Optimization of multi-stage constant currents fast charging protocol with negative pulses considering Lithium plating, stripping, and heat generation rates for Lithium-ion batteries

Multi-stage Constant Current (MCC) is a widely used Fast Charging (FC) protocol that decreases its current amplitude to minimize degradation. Lithium Plating is the most popular degradation effect considered when designing fast charging protocols because of its high degradation rate and growth of dendrites, potentially leading to thermal runaway. Anode potential is popularly considered as lithium plating onset indicator; however, it is insufficient because of continuously varying electrochemical mechanisms under different operating conditions. This study proposes a real-time optimized MCC protocol with negative pulses (O-MCC + NP) to minimize charging time, considering degradation and heat generation. The proposed O-MCC + NP provides a double protection mechanism by not only suppressing the reaction of lithium plating but also promoting reaction of lithium stripping, thereby significantly enhancing battery safety.

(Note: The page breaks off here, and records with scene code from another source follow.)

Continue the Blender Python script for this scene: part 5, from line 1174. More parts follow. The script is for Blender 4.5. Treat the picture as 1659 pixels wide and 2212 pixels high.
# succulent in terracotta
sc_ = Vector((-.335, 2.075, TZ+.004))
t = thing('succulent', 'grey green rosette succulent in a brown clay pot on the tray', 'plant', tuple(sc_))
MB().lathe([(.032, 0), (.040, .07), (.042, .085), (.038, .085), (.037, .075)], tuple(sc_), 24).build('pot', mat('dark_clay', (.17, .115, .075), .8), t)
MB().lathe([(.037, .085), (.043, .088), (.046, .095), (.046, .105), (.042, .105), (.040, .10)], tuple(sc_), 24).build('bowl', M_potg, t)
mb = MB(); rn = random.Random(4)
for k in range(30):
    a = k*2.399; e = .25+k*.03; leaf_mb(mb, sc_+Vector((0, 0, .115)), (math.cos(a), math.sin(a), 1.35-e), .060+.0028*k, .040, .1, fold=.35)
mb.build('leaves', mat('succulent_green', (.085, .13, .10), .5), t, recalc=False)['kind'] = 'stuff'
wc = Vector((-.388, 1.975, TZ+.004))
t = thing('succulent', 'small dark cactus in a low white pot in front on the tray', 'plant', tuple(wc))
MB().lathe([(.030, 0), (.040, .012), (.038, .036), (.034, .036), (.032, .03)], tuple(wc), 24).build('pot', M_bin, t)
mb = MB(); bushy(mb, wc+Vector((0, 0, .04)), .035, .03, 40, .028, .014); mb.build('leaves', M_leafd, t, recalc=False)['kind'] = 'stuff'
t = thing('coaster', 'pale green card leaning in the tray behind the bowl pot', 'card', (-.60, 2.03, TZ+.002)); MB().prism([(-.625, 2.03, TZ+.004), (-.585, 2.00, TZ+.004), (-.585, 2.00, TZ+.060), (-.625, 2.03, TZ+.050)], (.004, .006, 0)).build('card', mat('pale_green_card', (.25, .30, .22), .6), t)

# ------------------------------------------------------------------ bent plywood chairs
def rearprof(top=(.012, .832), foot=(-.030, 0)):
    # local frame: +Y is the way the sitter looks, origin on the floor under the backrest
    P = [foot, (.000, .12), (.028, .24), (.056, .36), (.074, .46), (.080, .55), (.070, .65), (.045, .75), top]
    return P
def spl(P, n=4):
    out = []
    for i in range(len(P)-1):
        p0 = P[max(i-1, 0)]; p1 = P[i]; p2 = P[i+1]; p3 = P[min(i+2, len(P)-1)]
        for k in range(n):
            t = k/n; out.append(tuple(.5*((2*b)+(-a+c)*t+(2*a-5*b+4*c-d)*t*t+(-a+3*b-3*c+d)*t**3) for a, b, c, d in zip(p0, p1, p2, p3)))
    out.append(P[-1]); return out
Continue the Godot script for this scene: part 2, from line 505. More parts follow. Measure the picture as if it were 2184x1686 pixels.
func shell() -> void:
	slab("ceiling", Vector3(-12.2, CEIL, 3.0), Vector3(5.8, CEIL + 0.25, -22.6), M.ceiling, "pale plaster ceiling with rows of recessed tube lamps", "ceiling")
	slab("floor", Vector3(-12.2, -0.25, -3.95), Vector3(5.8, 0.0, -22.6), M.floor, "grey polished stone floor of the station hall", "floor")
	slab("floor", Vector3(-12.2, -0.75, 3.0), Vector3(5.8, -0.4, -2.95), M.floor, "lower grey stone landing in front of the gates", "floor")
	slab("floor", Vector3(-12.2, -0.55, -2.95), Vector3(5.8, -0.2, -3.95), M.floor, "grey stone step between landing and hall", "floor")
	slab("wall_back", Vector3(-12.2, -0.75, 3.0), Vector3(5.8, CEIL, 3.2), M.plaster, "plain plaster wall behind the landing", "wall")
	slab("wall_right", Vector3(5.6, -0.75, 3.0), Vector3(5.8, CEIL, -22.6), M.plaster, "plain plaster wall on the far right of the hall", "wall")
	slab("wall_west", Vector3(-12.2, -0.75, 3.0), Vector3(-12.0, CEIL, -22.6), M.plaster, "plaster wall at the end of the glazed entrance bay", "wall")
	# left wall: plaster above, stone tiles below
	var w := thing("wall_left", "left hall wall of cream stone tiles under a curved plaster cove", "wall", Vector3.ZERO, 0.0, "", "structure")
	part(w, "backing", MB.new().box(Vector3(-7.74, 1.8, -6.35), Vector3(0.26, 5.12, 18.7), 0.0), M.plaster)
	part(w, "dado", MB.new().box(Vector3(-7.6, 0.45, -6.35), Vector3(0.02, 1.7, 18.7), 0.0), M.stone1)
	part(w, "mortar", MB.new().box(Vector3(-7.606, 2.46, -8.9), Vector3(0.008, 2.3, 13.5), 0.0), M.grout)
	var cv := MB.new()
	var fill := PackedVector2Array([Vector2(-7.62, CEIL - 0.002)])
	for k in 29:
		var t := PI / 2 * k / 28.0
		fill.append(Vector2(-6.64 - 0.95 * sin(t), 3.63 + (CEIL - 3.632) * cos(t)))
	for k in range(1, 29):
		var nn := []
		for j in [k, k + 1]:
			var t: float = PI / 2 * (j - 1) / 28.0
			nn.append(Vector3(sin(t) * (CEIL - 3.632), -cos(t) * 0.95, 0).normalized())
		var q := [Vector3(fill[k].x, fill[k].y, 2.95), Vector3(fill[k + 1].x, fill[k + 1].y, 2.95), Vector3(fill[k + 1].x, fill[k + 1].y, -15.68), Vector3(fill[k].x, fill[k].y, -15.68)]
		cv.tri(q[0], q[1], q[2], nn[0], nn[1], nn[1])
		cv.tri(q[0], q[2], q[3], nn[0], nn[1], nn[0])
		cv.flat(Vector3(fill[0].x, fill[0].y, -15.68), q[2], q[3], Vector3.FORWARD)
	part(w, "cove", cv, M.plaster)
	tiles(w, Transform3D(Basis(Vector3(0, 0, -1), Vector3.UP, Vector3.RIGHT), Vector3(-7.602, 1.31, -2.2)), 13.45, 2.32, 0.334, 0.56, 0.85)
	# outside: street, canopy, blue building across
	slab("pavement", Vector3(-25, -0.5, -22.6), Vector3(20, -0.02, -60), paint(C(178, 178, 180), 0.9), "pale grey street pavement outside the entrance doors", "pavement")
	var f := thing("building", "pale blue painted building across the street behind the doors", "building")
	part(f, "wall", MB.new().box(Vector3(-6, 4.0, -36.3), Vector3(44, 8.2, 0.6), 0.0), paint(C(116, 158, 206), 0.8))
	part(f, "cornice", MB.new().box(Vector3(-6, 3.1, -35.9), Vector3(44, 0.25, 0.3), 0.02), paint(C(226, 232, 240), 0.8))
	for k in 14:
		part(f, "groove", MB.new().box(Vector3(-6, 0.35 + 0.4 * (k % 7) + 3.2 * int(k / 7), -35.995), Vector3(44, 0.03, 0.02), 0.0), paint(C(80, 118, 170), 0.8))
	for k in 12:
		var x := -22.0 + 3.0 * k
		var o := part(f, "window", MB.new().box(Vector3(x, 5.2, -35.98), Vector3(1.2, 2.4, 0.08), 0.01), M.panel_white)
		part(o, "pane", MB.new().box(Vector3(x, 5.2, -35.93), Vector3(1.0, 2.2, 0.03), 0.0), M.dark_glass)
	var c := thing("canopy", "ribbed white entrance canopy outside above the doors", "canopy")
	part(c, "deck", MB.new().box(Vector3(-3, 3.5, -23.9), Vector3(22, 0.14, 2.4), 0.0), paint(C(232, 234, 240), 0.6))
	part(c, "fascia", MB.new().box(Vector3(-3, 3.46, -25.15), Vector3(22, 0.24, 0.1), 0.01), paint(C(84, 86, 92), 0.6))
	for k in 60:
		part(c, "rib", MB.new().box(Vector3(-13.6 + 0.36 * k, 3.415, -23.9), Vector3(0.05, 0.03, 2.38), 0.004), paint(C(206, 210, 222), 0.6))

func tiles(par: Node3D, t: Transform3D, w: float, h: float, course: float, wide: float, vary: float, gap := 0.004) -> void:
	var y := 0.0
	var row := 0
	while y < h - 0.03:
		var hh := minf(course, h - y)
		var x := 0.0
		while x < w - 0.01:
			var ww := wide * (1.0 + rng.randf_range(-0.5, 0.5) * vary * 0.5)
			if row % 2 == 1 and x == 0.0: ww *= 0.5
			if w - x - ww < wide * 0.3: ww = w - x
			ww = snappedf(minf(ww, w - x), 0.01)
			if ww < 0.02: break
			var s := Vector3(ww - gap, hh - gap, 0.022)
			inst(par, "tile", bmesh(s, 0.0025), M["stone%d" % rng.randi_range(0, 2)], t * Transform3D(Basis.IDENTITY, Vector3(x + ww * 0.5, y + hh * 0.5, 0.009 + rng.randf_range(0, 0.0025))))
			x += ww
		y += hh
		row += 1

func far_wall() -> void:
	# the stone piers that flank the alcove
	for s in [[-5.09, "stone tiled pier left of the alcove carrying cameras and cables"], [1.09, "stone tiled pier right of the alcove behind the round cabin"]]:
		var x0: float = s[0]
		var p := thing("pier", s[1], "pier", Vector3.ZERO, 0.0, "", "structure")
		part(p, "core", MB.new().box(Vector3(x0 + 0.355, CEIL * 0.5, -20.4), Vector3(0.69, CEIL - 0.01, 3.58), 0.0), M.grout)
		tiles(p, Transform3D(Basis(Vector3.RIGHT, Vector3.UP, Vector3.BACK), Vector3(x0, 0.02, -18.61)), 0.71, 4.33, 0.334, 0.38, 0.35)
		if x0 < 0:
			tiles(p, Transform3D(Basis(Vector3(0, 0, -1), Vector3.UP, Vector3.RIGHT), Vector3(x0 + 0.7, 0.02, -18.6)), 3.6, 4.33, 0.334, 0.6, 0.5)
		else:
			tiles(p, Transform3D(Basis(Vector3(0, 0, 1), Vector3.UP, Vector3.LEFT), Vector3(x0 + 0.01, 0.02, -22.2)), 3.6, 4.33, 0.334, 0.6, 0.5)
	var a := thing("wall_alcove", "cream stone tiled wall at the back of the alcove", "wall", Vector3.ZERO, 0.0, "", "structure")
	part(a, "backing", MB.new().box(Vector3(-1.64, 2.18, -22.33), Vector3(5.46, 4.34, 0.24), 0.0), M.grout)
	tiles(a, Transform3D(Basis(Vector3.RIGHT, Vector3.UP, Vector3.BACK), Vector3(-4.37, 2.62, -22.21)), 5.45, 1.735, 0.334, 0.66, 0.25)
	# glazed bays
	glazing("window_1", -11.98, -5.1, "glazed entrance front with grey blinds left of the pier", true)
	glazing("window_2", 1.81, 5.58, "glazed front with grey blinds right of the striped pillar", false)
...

Based on a validated reduced-order electrochemical-thermal life model, the charging and negative pulse current amplitudes are optimized using two separate Nonlinear Model Predictive Control algorithms under constrained lithium plating overpotential and anode concentration gradients to prevent lithium plating. Pulse frequency is determined experimentally, reducing heat generation associated with diffusion resistance by Distribution of Relaxation Time (DRT) analysis. The proposed charging protocol is experimentally tested in a battery-in-the-loop system, showing a 16 % reduction in charging time and a 37 % reduction in capacity fade compared with those by the conventional MCC protocol by preventing lithium plating and promoting lithium stripping simultaneously.